Генетически неёловско-мятлевская линия предопределила появление поэзии Козьмы Пруткова. Признано, что «с одной стороны в последней наличествует значительная струя пародичности, впрочем, мало ощутимой в наши дни, когда пародируемые образцы утратили актуальное значение; с другой, преднамеренная алогичность, а порой и абсурдность…»[36].

По мнению историков литературы, клубно-салонная поэзия, которую так ярко представляли Неёлов и Мятлев, в царствование Николая I постепенно превращается «в светскую забаву для приискания смешных иррациональностей» с тем, чтобы «разбивать построения логической мысли неожиданными противоречиями ей»[37]. Интересно, однако, что «светская забава» увлекала такие умы, как А. С. Пушкин, П. А. Вяземский, Ф. И. Тютчев. Все они развивали традицию устной эпиграммы; в своих лучших образцах эта традиция впечатляет и поныне, хотя вкус к эпиграммическому творчеству и сам этот дар, кажется, действительно давно утрачены.

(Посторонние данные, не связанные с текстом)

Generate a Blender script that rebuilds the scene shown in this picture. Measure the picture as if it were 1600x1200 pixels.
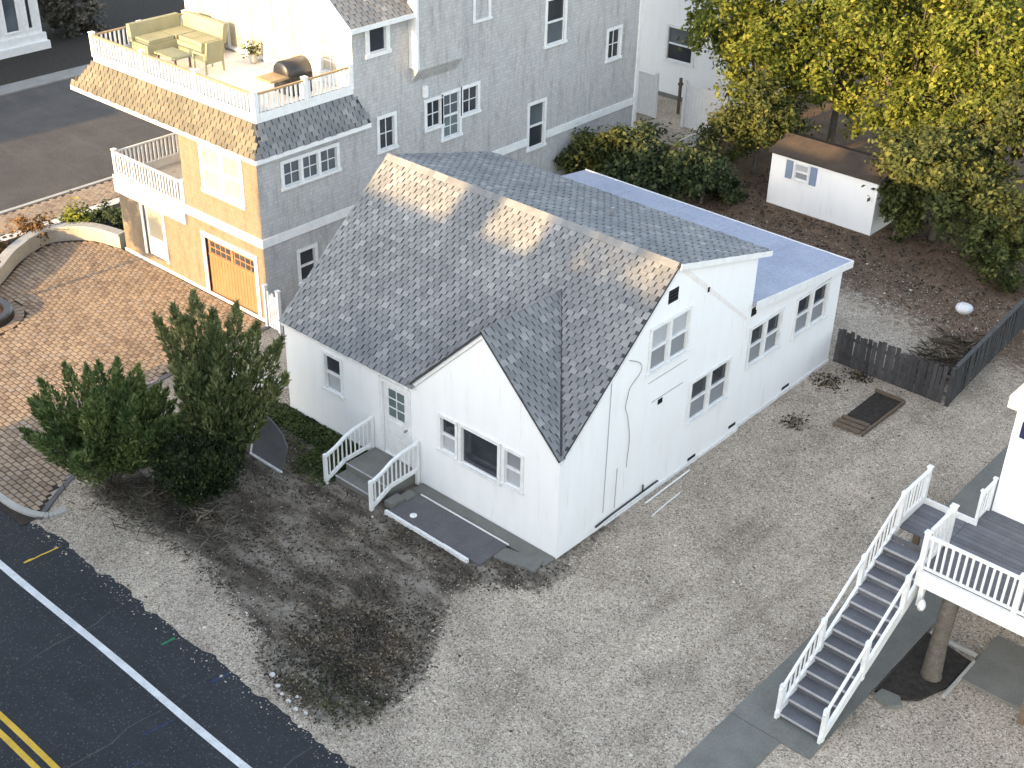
import bpy, math, random
import numpy as np
from mathutils import Vector, Matrix, noise as mn

for o in list(bpy.data.objects):
    bpy.data.objects.remove(o)
S = bpy.context.scene
COL = S.collection
rnd = random.Random(7)

# ------------------------------------------------------------------ camera
CAM = Vector((13.96, -17.6265, 18.1383))
cd = bpy.data.cameras.new('camera')
cd.sensor_width = 36.0
cd.lens = 2033.72 / 1600 * 36.0
cd.clip_start = 0.5
cd.clip_end = 3000
cam = bpy.data.objects.new('camera', cd)
right = Vector((0.74584462, 0.66581197, 0.0202538))
up = Vector((-0.35876061, 0.37589424, 0.85439707))
fwd = Vector((-0.56125451, 0.64451372, -0.51922581))
mw = Matrix((right, up, -fwd)).transposed().to_4x4()
mw.translation = CAM
cam.matrix_world = mw
COL.objects.link(cam)
S.camera = cam

# ------------------------------------------------------------------ sky, sun, exposure
SUN_EL = math.radians(13.0)
SUN_AZ = 0.06                      # light travels towards +y, a little towards +x
w = bpy.data.worlds.new('World')
S.world = w
w.use_nodes = True
wn = w.node_tree
bg = wn.nodes['Background']
sky = wn.nodes.new('ShaderNodeTexSky')
sky.sky_type = 'NISHITA'
sky.sun_disc = False
sky.sun_elevation = SUN_EL
sky.sun_rotation = math.pi + SUN_AZ
sky.air_density = 1.0
sky.dust_density = 1.0
sky.ozone_density = 0.5
hs = wn.nodes.new('ShaderNodeHueSaturation')
hs.inputs['Saturation'].default_value = 0.62
wn.links.new(sky.outputs[0], hs.inputs['Color'])
wn.links.new(hs.outputs[0], bg.inputs[0])
bg.inputs[1].default_value = 0.15
sd = bpy.data.lights.new('sun', 'SUN')
sd.energy = 2.7
sd.angle = math.radians(0.8)
sd.color = (1.0, 0.66, 0.30)
sun = bpy.data.objects.new('sun', sd)
ldir = Vector((math.sin(SUN_AZ) * math.cos(SUN_EL), math.cos(SUN_AZ) * math.cos(SUN_EL), -math.sin(SUN_EL)))
sun.rotation_euler = ldir.to_track_quat('-Z', 'Y').to_euler()
sun.location = (-2, -30, 20)
COL.objects.link(sun)
S.view_settings.view_transform = 'Standard'
S.view_settings.look = 'None'
S.view_settings.gamma = 1
S.view_settings.exposure = 2.32
S.render.engine = 'CYCLES'

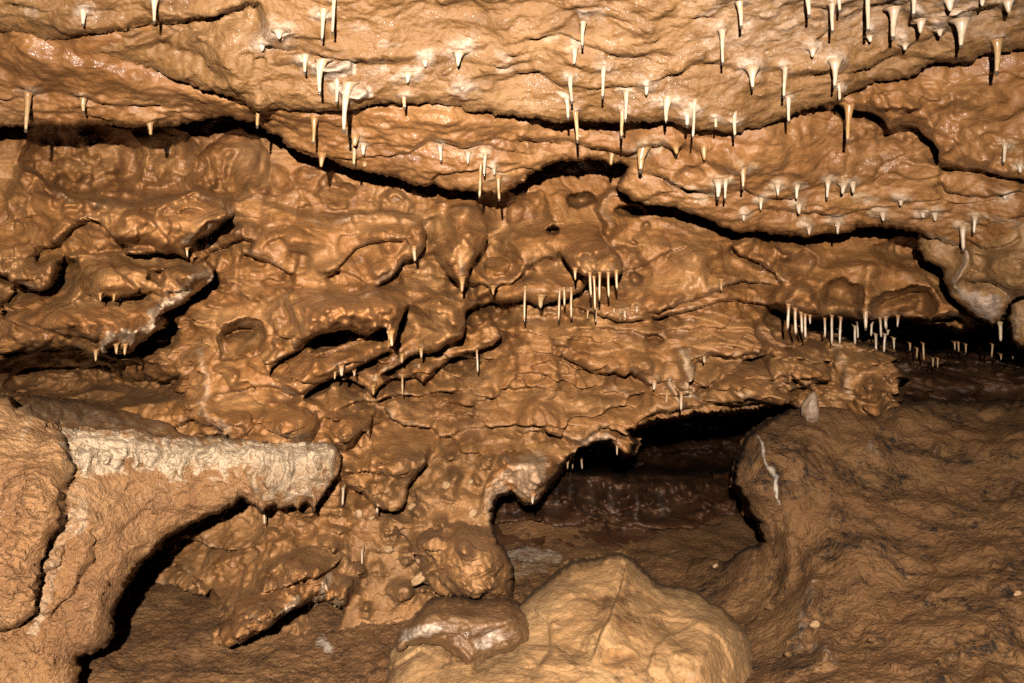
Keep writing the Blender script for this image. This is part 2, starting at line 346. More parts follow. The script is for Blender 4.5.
# ------------------------------------------------------------------ 1 ceiling
EDGE_B = [(-300,6),(-150,18),(0,30),(20,35),(45,40),(62,39),(75,47),(100,53),(135,64),(165,75),(200,88),(225,95),(245,104),(256,112),(262,114),(280,108),(310,103),(340,104),(370,101),(405,99),(425,97),(445,101),(470,110),(495,114),(515,114),(540,116),(565,122),(585,124),(610,122),(640,117),(660,116),(685,118),(705,120),(720,124),(740,127),(760,124),(775,119),(795,112),(815,106),(833,98),(850,90),(880,84),(905,79),(920,73),(934,64),(955,66),(967,64),(985,55),(1000,52),(1024,46),(1150,20),(1310,-20)]
l = Layer('ceiling', (-280,-260,1300,140), [(-280,-260,1.3),(500,-260,1.28),(1300,-260,1.3),(-280,10,1.75),(0,0,1.75),(0,30,1.84),(62,38,1.88),(255,110,1.97),(500,0,1.72),(500,114,1.99),(250,0,1.72),(740,127,2.01),(750,0,1.70),(850,90,1.95),(1024,0,1.72),(1024,46,1.84),(1300,-30,1.7),(380,60,1.86),(650,60,1.84),(880,40,1.81)], warp=2.2, seed=1)
l.mask([(-400,-400)]+[(1400,-400)]+[(1400,-40)]+EDGE_B[::-1]+[(-400,0)])
l.lip([(58,42),(80,33),(95,28),(115,24),(140,23),(165,23),(187,24),(215,20),(235,14),(262,3)], .10, 14, 30, .35, .05)
l.lip([(118,50),(160,46),(200,60),(230,82),(245,100)], .04, 20, 30)
l.bump(230,60,26,45,.06,-30); l.bump(258,104,10,16,.05); l.bump(60,20,40,12,.04)
l.lip([(350,52),(400,56),(440,62),(470,60),(500,66),(540,62)], .03, 14, 10)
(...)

Но неёловско-мятлевским генезисом не исчерпывается формирование литератора Козьмы Пруткова. Появлению на свет такого литературного героя, как Прутков, наделенного конкретными чертами характера и вполне оригинальным творческим лицом, содействовало еще одно явление, к которому мы сейчас и переходим.

Граф Дмитрий Хвостов

Есть писатели, пишущие мало. Есть плодовитые. А есть писучие. Своим необузданным рифмотворством Дмитрий Иванович Хвостов еще при жизни (1757–1835) прибавил к графскому титулу устойчивую репутацию графомана. Страсть к сочинительству при отсутствии на то каких бы то ни было оснований — вот что такое графомания. Толковый словарь определяет графомана как писателя плодовитого, но бездарного.